Stored data
## start
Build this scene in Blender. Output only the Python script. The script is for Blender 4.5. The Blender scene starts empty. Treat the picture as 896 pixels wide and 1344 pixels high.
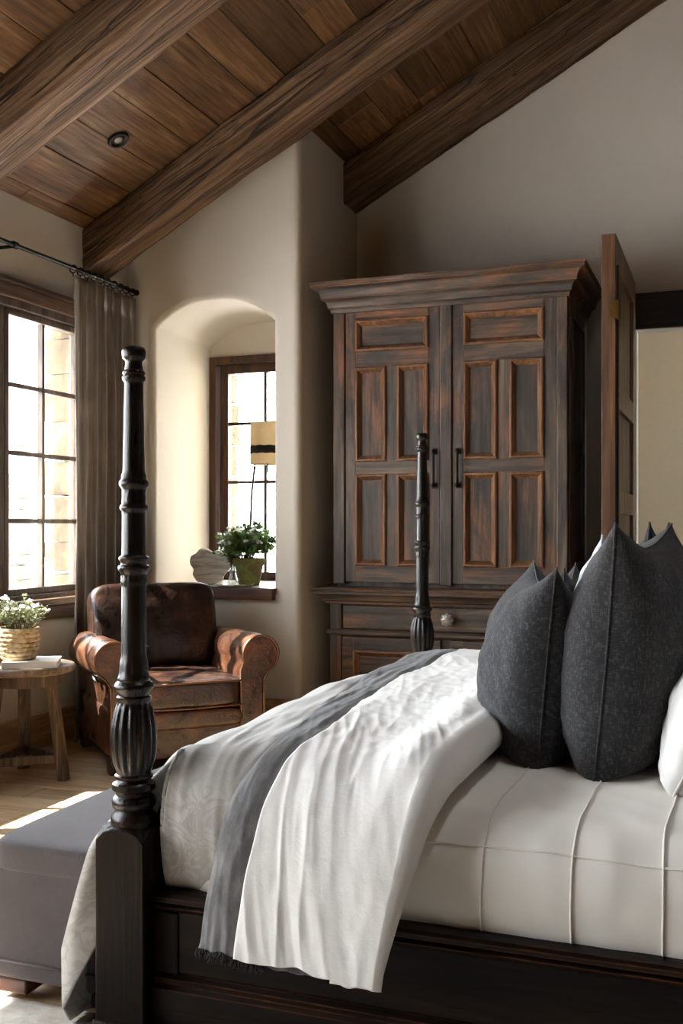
## end
## start
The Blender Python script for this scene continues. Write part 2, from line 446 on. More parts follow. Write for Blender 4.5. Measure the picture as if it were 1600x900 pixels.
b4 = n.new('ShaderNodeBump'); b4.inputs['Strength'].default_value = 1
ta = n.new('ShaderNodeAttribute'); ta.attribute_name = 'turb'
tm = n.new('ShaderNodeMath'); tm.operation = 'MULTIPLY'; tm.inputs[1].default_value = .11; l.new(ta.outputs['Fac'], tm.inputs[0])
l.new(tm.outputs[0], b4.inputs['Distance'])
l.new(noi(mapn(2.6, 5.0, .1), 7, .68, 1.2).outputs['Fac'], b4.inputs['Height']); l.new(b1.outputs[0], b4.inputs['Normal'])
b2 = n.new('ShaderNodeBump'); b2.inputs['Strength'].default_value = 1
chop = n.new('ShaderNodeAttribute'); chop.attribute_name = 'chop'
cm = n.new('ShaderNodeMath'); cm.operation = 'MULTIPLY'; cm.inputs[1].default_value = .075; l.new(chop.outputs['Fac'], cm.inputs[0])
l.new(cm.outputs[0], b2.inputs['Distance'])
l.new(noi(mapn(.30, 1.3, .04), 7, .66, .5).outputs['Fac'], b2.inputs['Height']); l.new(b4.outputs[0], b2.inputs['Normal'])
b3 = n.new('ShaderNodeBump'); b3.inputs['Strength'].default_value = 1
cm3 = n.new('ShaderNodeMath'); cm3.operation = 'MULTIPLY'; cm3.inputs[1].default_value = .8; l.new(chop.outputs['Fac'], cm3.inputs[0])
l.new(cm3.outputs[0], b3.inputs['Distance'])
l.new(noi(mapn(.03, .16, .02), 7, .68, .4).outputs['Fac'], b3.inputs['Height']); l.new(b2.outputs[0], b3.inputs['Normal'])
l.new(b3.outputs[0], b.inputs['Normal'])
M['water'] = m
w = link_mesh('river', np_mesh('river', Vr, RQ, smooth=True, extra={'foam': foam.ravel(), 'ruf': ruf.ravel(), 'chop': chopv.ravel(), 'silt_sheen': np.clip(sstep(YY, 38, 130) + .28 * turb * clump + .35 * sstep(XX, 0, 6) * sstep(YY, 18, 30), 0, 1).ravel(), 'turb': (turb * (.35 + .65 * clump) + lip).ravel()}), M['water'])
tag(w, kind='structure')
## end
Instructions for the task
Identify each line of the material where the word "script" shows up, and copy it.

Written reply
Build this scene in Blender. Output only the Python script. The script is for Blender 4.5. The Blender scene starts empty. Treat the picture as 896 pixels wide and 1344 pixels high.
The Blender Python script for this scene continues. Write part 2, from line 446 on. More parts follow. Write for Blender 4.5. Measure the picture as if it were 1600x900 pixels.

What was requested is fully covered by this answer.